Sociality

I’m looking at yet another critique of Brandom’s reading of Hegel by yet another person who did not consult the draft of Brandom’s major book on Hegel that was publicly available well before the critique was published. (So far, disappointingly, this has been true in four out of four cases I have examined.)

Alper Turken in “Brandom vs. Hegel: The Relation of Normativity and Recognition to the True Infinite” (2015) wants to say that the “true infinite”, which he identifies as Hegel’s resolution of the naive separation of Subject and Object in Consciousness, is the most important thing in Hegel, and is simply missed by any reading of Hegel that emphasizes the sociality of reason. According to Turken, reason must come before sociality, and a sociality of reason is incompatible with autonomy. Turken also cites psychoanalytic arguments that an empirical subject does not have what would in effect be Mastery over its attitudes.

Brandom explicitly comments on the Hegelian “true infinite” at several points in A Spirit of Trust. He characterizes it as a holistic perspective characteristic of the Hegelian “Absolute”, in which all identity is constituted through difference, and there is no fixed point of reference.

The idea that reason must come “before” sociality suggests a kind of modern platonism that I don’t think Plato himself — let alone Hegel — would have countenanced. (I view Platonic reason as inherently dialogical, and inherently involved with ethical concerns.)

Brandom applies a Fregean force/content distinction to normativity. It may appear that he does so with a sort of reciprocal onesidedness.

However, when he speaks of the attitude-dependence of normative force, I understand this to mean dependence on a concrete and fallible but inherently rational and ethical synthesis of apperception, not just an arbitrary attitude of an empirical subject.

The relevant autonomy does not consist in a putative right of naively conceived Enlightenment individuals to form whatever attitudes they factually please, but in the normative autonomy of reason in any synthesis of apperception. Autonomy just means that Reason should take only reasons — what it judges to be good reasons — into account, not assumptions or special pleadings. “I” as index of a synthesis of apperception also recognize only reasons that fit into the concrete synthesis. (See also Error.)

When Brandom speaks of the dependence of determinations of normative content on others, I understand the “others” in question to be the virtual universal community of all rational beings, not some empirically existing society. In the realm of Reason, the status quo of an existing society could never be the final word.

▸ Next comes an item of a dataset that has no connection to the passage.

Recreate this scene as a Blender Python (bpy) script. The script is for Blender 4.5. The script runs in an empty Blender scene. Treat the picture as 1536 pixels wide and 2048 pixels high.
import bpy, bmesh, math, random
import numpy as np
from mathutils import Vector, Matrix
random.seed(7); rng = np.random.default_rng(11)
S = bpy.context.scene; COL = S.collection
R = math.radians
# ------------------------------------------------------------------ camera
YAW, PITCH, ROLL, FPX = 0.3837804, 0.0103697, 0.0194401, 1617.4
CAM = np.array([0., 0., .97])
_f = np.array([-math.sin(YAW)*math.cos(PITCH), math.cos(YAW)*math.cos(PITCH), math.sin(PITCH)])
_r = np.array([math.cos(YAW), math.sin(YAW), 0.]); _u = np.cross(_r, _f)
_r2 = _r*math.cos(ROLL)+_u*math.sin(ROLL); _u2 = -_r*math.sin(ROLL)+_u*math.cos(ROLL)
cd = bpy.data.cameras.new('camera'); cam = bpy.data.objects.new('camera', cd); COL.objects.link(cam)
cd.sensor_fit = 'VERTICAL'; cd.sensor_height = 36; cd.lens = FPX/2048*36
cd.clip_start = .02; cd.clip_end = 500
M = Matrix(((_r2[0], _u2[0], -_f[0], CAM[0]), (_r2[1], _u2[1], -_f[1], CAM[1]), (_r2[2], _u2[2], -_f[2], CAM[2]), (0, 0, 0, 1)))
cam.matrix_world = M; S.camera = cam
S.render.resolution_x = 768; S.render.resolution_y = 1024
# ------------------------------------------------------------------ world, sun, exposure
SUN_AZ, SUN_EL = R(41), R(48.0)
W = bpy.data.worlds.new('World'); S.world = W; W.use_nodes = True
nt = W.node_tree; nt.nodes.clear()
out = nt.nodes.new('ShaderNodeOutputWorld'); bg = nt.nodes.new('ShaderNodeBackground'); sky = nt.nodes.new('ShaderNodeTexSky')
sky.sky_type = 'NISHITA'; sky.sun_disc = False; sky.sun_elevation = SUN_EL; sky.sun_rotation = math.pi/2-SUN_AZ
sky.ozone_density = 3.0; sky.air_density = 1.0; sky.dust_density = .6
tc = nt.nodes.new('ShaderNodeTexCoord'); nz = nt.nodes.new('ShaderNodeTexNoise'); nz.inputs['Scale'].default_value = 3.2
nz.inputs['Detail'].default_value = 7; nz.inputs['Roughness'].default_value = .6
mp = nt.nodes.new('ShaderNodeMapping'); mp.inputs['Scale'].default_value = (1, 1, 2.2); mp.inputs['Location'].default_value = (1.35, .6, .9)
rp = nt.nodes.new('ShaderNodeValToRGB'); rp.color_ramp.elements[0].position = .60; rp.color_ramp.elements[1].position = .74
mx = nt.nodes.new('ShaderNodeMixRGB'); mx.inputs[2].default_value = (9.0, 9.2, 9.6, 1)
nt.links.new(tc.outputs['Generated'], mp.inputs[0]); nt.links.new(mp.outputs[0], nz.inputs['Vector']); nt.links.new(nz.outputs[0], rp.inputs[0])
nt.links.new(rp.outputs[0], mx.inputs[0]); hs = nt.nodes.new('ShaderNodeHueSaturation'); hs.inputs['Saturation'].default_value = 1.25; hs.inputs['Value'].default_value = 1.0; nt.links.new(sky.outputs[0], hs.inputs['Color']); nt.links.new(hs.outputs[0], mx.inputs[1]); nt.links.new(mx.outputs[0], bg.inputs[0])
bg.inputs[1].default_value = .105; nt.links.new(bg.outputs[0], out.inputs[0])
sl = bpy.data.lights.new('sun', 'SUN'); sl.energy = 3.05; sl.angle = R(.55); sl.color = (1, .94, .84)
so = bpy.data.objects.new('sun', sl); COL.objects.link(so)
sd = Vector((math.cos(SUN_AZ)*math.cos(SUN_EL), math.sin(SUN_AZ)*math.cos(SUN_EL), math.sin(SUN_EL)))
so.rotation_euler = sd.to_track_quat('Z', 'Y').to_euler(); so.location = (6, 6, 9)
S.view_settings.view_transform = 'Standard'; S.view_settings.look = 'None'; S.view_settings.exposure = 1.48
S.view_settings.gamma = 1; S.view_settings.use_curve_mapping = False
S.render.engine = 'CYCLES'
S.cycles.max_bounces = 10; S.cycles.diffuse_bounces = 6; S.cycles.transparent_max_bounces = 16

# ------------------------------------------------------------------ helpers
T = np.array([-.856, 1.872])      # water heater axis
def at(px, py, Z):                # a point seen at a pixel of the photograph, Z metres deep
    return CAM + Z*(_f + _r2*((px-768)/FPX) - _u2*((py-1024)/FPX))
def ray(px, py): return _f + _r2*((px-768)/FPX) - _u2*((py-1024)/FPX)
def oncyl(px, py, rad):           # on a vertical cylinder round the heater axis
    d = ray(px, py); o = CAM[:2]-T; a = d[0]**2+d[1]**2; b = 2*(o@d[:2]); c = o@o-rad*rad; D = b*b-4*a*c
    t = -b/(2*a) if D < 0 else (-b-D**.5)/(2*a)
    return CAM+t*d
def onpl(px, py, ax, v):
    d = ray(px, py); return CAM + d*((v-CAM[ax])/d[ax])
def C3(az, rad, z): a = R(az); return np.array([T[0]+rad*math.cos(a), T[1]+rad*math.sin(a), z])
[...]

If Brandom did not deal with Hegel’s resolution of the naive early modern separation of Subject and Object, that would indeed be a grievous shortcoming. But in fact, Hegel’s resolution of subject-object separation is developed extensively by Brandom in A Spirit of Trust. It emerges organically from a nonpsychological notion of conceptual content. (See Beyond Subject-Object; Brandomian Forgiveness.)

It seems to me that there is actually a sort of parallel between the transition from naive early modern subject-object separation to the standpoint of Hegel’s Logic and the end of the Phenomenology on the one hand, and the transition from naive early modern individualism to Hegelian mutual recognition on the other. I see a similar parallel between the epistemic limitations of early modern subjectivism and the ethical limitations of early modern individualism. Hegel’s solutions to both are deeply interrelated.

Turken seems to assume that all sociality of reason must take the form of what Hegel called positivity, or empirically existing determinations such as received views. If this were the case, it could not possibly do what Brandom wants. But it is not the case. Commitments only exist in the social space of reasons, and every commitment invites rational questioning. In principle, there is no end to this potential dialogue. We never arrive at final answers, just the best ones we can obtain for now.

Once again, it seems to me that the critics of “deflationary” readings of Hegel implicitly depend on “inflationary” medieval transformations of Plato and Aristotle. Part of what those inflationary, reifying readings lost was the primacy of open-ended normative reasoning.